Division of one number by another number is same as the multiplication with the reciprocal of the divisor.

So, $\dfrac{15}{22} \div \dfrac{3}{4}$  is same as $\dfrac{15}{22} \times \dfrac{4}{3}$. Let us check how much we get.

$\dfrac{15}{22} \div \dfrac{3}{4}$

$= \dfrac{15}{22} \times \dfrac{4}{3}$

$= \dfrac{\cancel{15} \raise{0.2em}{5}}{\cancel{22} \lower{0.2em}{11}}  \times \dfrac{\cancel{4} \raise{0.2em}{2}}{\cancel{3} \lower{0.2em}{1}}$

$= \dfrac{5}{11} \times \dfrac{2}{1}$

$= \dfrac{10}{11}$

To multiply or divide mixed fractions, you must convert them to improper fractions first and then you can multiply or divide them as needed.
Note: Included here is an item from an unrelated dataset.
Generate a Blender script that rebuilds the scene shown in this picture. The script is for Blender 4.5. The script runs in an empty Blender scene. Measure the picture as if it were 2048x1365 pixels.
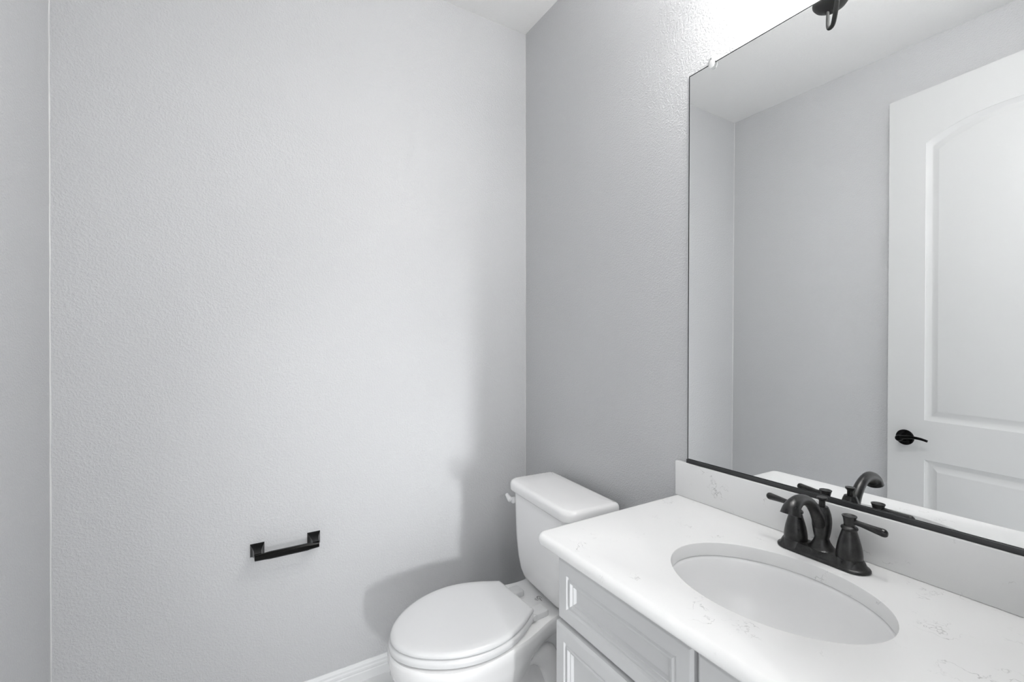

We will see an example for this.

How much is $3\dfrac{4}{7} \div 4\dfrac{2}{7}$ ?

$3\dfrac{4}{7} = \dfrac{3 \times 7 + 4}{7} = \dfrac{25}{7}$

$4\dfrac{2}{7} = \dfrac{4 \times 7 + 2}{7} = \dfrac{30}{7}$

$\texttip{\therefore}{therefore} 3\dfrac{4}{7} \div 4\dfrac{2}{7}$

$= \dfrac{25}{7} \div \dfrac{30}{7}$

$= \dfrac{25}{7} \times \dfrac{7}{30}$

$= \dfrac{25}{\cancel{7} \lower{0.2em}{1}} \times \dfrac{\cancel{7} \raise{0.2em}{1}}{30}$

$= \dfrac{\cancel{25} \raise{0.2em}{5}}{1} \times \dfrac{1}{\cancel{30} \raise{0.2em}{6}}$

$= \dfrac{5}{6}$

Quick Recap:

- Fraction multiplication is done by multiplying numerators with numerators and denominators with denominators.

- You should cancel common factors before multiplying.

- Multiplication of fractions with integers can be done by putting 1 as the denominator, with the integer as the numerator.

- Reciprocal of a fraction is obtained by interchanging the numerator with the denominator.

- Division is same as multiplication with the reciprocal of the divisor.

- Multiplication or division of mixed fraction can be done after converting the mixed fraction to improper fraction.